(Gallery Thirty Three, Wānaka)
Collaborative summer exhibitions are an ideal opportunity to explore numerous voices and styles, showcasing the stars, hidden gems and newcomers in a gallery’s collection; however, there’s an art to effective curation — catering to a wide range of tastes without overwhelming the viewer. Wānaka’s Gallery Thirty Three never misses a step in its selection and celebration of talent, and this year’s "Summer Series" is another winner — both peaceful and exciting, charming and quirky, and packed with personality. Several of the artists and styles couldn’t be more different, yet there’s harmony and cohesion in the choice of works; it’s a masterclass in both abstract and figurative painting, and a goldmine for fans of sculpture.

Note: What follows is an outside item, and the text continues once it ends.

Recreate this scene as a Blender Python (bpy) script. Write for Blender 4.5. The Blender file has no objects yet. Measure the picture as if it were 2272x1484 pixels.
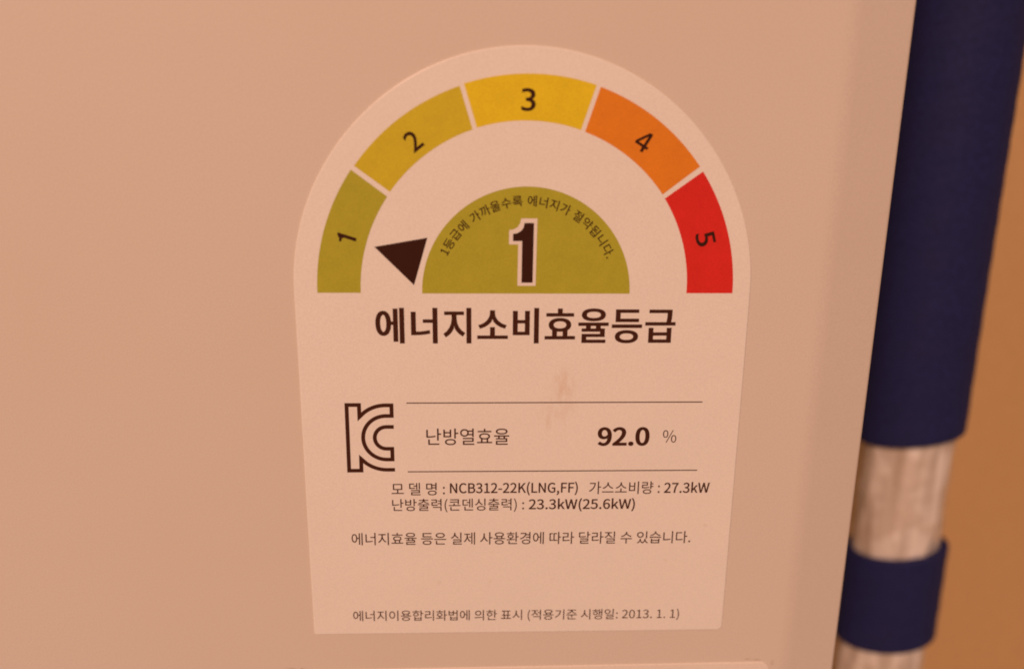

Ceramicist Heather Anne Atkins’ miniature village of historic cottages and villas are lovingly handcrafted, an homage to the 18th and 19th-century architecture of small towns and goldmining settlements. Simon Lewis-Wards’ ceramic and cast-glass lollies are reaching the same iconic status as their edible subjects, and behind the playfulness and retro whimsy is a consistently impressive level of technical skill and precision. Melissa Young’s work is a study of contrasts in action — minimalism of form invested with a maximum of feeling. The simplicity of her faceless, featureless, amusingly tiny-headed figures pushes all the energy into the elegance of captured motion and emphatic body language. The bronze sculptures are dark and monochromatic, yet her figures are bold and communicative, embodying the shadows but living in the light.
(Hullabaloo Art Space, Cromwell)
Throughout history and as long as humanity endures to pick up a brush or clay, art will always convey — either explicitly or covertly — the state of the artist’s world, on both a personal and global level. Artists are entertainers and creators, but also storytellers, archivists and activists; and during times of particular global strife and hardship, an underlying tension and sense of slipping security is often reflected in new work. Sue Rutherford’s latest collection, "Lands End", explores the collision and collaboration between people and the natural environment, but the clever imagery resonates in multiple — and literal — layers.
Despite leaving a deepening footprint on almost every corner of the Earth, humans are still only one species of many in a long, unfolding story, vulnerable to the passage of time, the powerful forces of nature and the consequences of our own actions. In a striking series of ceramic sculptures and vessels, Rutherford crafts homes and buildings teetering on clifftops and weathered precipices, layering texture to imitate the effects of erosion. Lattices are carved into the foundations — the columns appearing first rather like tree trunks or ladders, a fight for dominance against the landscape and each other, always trying to ascend higher, never satisfied; and then creating the illusion of an exposed rib cage. We coexist with the land, rely on it for survival, yet wear it down to its bones. Hollows are appearing, the ground is crumbling and the ultimate fate of the dwellings is as yet unknown.
(Eade Gallery, Clyde)
Through the gorge at Clyde’s Eade Gallery, Debbie McCaw and Lynne Wilson’s "Footprints" also delves into the relationship between people and the land, here with a more specific local focus, tracing a path through the gold trails and ancient peaks and plains to the present day. Eade’s series of duo solo exhibitions has been pairing artists working in different media, challenging them to unite their voices and very different styles in a connected theme. The result has been consistently rewarding, and "Footprints" is no exception.
Wilson’s raku-fired ceramic vessels might be uncovered treasures from a lost era, etched with the poppies, briar roses and kowhai that took root under a long-ago sun and continue to flourish under the blue skies that dominate McCaw’s incredible collages. In her colourful "Unfolding Land" series, Wilson combines the artistry of ceramics, sculpture, and abstracted landscape painting, creating stunning circular worlds of golden hills, craggy peaks and glistening waters, layered in three-dimensional bands of enveloping depth.
Landscapes are naturally prevalent in Central Otago art, but collage less so, and McCaw’s work — emotive, textural scenes born of scraps of recycled paper — is intricately constructed and beautiful. With hints of magazine text emerging amidst timeless scenery and historic pathways, McCaw weaves a tapestry of the old and the new, anchoring the stories of past generations in the printed words and fragmented imagery of their descendants.